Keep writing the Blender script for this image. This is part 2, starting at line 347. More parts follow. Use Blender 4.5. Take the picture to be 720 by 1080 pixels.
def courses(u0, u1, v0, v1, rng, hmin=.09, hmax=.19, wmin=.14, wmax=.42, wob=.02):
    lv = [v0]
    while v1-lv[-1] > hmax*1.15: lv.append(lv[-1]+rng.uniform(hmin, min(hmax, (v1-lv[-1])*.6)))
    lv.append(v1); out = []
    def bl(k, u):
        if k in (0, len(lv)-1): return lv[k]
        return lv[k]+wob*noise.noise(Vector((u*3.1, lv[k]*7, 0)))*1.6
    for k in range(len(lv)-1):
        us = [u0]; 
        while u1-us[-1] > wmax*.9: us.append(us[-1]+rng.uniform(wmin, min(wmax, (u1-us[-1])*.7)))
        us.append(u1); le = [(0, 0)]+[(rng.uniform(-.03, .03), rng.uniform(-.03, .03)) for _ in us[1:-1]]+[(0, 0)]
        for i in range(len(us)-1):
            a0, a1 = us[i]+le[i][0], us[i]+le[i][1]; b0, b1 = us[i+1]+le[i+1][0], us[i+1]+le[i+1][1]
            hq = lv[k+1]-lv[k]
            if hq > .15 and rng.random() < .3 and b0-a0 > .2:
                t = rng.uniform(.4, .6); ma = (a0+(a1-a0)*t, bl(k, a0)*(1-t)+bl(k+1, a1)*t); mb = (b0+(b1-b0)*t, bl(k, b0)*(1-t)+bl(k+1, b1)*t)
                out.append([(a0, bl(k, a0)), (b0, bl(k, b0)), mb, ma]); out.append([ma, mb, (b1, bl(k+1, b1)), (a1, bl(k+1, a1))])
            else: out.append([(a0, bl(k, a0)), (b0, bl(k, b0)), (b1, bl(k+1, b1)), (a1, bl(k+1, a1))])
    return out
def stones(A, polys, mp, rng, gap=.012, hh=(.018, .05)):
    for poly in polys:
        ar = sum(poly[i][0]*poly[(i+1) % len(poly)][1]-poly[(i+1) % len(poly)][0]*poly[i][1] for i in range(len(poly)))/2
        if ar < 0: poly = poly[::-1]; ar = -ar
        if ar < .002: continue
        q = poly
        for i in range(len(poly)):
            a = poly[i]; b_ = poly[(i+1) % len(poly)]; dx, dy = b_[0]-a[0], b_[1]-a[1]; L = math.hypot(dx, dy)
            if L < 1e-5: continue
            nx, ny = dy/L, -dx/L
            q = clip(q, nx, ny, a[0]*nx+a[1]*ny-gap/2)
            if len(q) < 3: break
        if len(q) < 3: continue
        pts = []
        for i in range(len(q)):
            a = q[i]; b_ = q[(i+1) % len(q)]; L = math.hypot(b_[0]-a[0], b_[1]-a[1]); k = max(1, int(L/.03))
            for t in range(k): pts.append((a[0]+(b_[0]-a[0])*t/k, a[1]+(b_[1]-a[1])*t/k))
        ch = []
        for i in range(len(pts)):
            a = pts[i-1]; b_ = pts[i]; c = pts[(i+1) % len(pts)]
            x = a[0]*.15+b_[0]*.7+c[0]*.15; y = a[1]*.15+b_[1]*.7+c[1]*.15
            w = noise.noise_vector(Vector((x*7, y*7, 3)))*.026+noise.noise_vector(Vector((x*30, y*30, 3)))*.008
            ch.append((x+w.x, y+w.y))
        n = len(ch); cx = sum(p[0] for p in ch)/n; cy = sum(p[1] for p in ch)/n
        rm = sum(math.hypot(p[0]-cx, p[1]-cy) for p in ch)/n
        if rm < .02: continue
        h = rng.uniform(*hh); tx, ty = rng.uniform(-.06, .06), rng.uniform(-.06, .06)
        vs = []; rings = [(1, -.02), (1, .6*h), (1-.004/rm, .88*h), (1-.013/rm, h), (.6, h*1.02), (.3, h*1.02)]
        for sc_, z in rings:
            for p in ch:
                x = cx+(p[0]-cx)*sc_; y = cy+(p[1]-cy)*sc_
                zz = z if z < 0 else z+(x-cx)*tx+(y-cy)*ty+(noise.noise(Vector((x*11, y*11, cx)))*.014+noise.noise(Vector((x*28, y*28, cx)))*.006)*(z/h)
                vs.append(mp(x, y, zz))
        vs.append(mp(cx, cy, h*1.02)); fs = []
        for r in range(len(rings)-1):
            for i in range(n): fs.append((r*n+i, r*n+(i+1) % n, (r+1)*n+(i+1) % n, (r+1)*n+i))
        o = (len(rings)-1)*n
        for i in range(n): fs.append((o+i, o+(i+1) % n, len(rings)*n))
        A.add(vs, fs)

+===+

Extract the full listing above without altering anything.

Keep writing the Blender script for this image. This is part 2, starting at line 347. More parts follow. Use Blender 4.5. Take the picture to be 720 by 1080 pixels.
def courses(u0, u1, v0, v1, rng, hmin=.09, hmax=.19, wmin=.14, wmax=.42, wob=.02):
    lv = [v0]
    while v1-lv[-1] > hmax*1.15: lv.append(lv[-1]+rng.uniform(hmin, min(hmax, (v1-lv[-1])*.6)))
    lv.append(v1); out = []
    def bl(k, u):
        if k in (0, len(lv)-1): return lv[k]
        return lv[k]+wob*noise.noise(Vector((u*3.1, lv[k]*7, 0)))*1.6
    for k in range(len(lv)-1):
        us = [u0]; 
        while u1-us[-1] > wmax*.9: us.append(us[-1]+rng.uniform(wmin, min(wmax, (u1-us[-1])*.7)))
        us.append(u1); le = [(0, 0)]+[(rng.uniform(-.03, .03), rng.uniform(-.03, .03)) for _ in us[1:-1]]+[(0, 0)]
        for i in range(len(us)-1):
            a0, a1 = us[i]+le[i][0], us[i]+le[i][1]; b0, b1 = us[i+1]+le[i+1][0], us[i+1]+le[i+1][1]
            hq = lv[k+1]-lv[k]
            if hq > .15 and rng.random() < .3 and b0-a0 > .2:
                t = rng.uniform(.4, .6); ma = (a0+(a1-a0)*t, bl(k, a0)*(1-t)+bl(k+1, a1)*t); mb = (b0+(b1-b0)*t, bl(k, b0)*(1-t)+bl(k+1, b1)*t)
                out.append([(a0, bl(k, a0)), (b0, bl(k, b0)), mb, ma]); out.append([ma, mb, (b1, bl(k+1, b1)), (a1, bl(k+1, a1))])
            else: out.append([(a0, bl(k, a0)), (b0, bl(k, b0)), (b1, bl(k+1, b1)), (a1, bl(k+1, a1))])
    return out
def stones(A, polys, mp, rng, gap=.012, hh=(.018, .05)):
    for poly in polys:
        ar = sum(poly[i][0]*poly[(i+1) % len(poly)][1]-poly[(i+1) % len(poly)][0]*poly[i][1] for i in range(len(poly)))/2
        if ar < 0: poly = poly[::-1]; ar = -ar
        if ar < .002: continue
        q = poly
        for i in range(len(poly)):
            a = poly[i]; b_ = poly[(i+1) % len(poly)]; dx, dy = b_[0]-a[0], b_[1]-a[1]; L = math.hypot(dx, dy)
            if L < 1e-5: continue
            nx, ny = dy/L, -dx/L
            q = clip(q, nx, ny, a[0]*nx+a[1]*ny-gap/2)
            if len(q) < 3: break
        if len(q) < 3: continue
        pts = []
        for i in range(len(q)):
            a = q[i]; b_ = q[(i+1) % len(q)]; L = math.hypot(b_[0]-a[0], b_[1]-a[1]); k = max(1, int(L/.03))
            for t in range(k): pts.append((a[0]+(b_[0]-a[0])*t/k, a[1]+(b_[1]-a[1])*t/k))
        ch = []
        for i in range(len(pts)):
            a = pts[i-1]; b_ = pts[i]; c = pts[(i+1) % len(pts)]
            x = a[0]*.15+b_[0]*.7+c[0]*.15; y = a[1]*.15+b_[1]*.7+c[1]*.15
            w = noise.noise_vector(Vector((x*7, y*7, 3)))*.026+noise.noise_vector(Vector((x*30, y*30, 3)))*.008
            ch.append((x+w.x, y+w.y))
        n = len(ch); cx = sum(p[0] for p in ch)/n; cy = sum(p[1] for p in ch)/n
        rm = sum(math.hypot(p[0]-cx, p[1]-cy) for p in ch)/n
        if rm < .02: continue
        h = rng.uniform(*hh); tx, ty = rng.uniform(-.06, .06), rng.uniform(-.06, .06)
        vs = []; rings = [(1, -.02), (1, .6*h), (1-.004/rm, .88*h), (1-.013/rm, h), (.6, h*1.02), (.3, h*1.02)]
        for sc_, z in rings:
            for p in ch:
                x = cx+(p[0]-cx)*sc_; y = cy+(p[1]-cy)*sc_
                zz = z if z < 0 else z+(x-cx)*tx+(y-cy)*ty+(noise.noise(Vector((x*11, y*11, cx)))*.014+noise.noise(Vector((x*28, y*28, cx)))*.006)*(z/h)
                vs.append(mp(x, y, zz))
        vs.append(mp(cx, cy, h*1.02)); fs = []
        for r in range(len(rings)-1):
            for i in range(n): fs.append((r*n+i, r*n+(i+1) % n, (r+1)*n+(i+1) % n, (r+1)*n+i))
        o = (len(rings)-1)*n
        for i in range(n): fs.append((o+i, o+(i+1) % n, len(rings)*n))
        A.add(vs, fs)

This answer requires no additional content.